Restrictions and alternative structures

  • Generally, a UK corporate wishing to issue convertible bonds will need to ensure that it has:
  1. available authorised share capital — an issuer must ensure that there are no restrictions on the number of shares which it can issue. If there are any such restrictions adequate headroom will be required to enable enough shares to be issued to investors on conversion of the convertible bonds;
  2. authority to allot shares — the company’s directors must have the power to allot the convertible bonds under the company’s articles of association. Failing this, the company will need to ensure that such power is granted by its shareholders in general meeting; and
  3. disapplied pre-emption rights — issuing convertible bonds for cash may necessitate the offering of the convertible bonds to existing shareholders of the issuer. Such pre-emption rights can be disapplied by a special resolution of its shareholders or avoided by issuing the bonds for non-cash consideration (see cash box structure below). UK Plcs also have to bear in mind the guidelines produced by the Pre-emption Group which recommend that any disapplication of pre-emption rights does not exceed 5 per cent of the ordinary share capital of the company in any one year, or cumulatively exceed 7.5 per cent over a three year period.

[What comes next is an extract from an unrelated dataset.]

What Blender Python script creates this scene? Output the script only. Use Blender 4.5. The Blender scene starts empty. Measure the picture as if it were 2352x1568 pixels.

  • Exchangeable bonds — these differ to convertible bonds in that they convert into shares of a company other than the issuer, although usually into a company owned by the issuer. As control of the underlying shares will reside with a third party the terms and conditions will differ from those for convertible bonds, in particular in relation to adjustment events and the mechanism for calculating the conversion price.
  • Cash-box structures — avoids pre-emption right issues under the UK Companies Acts by ensuring that the convertible bonds are issued in exchange for shares in a cash-box SPV company rather than for cash itself.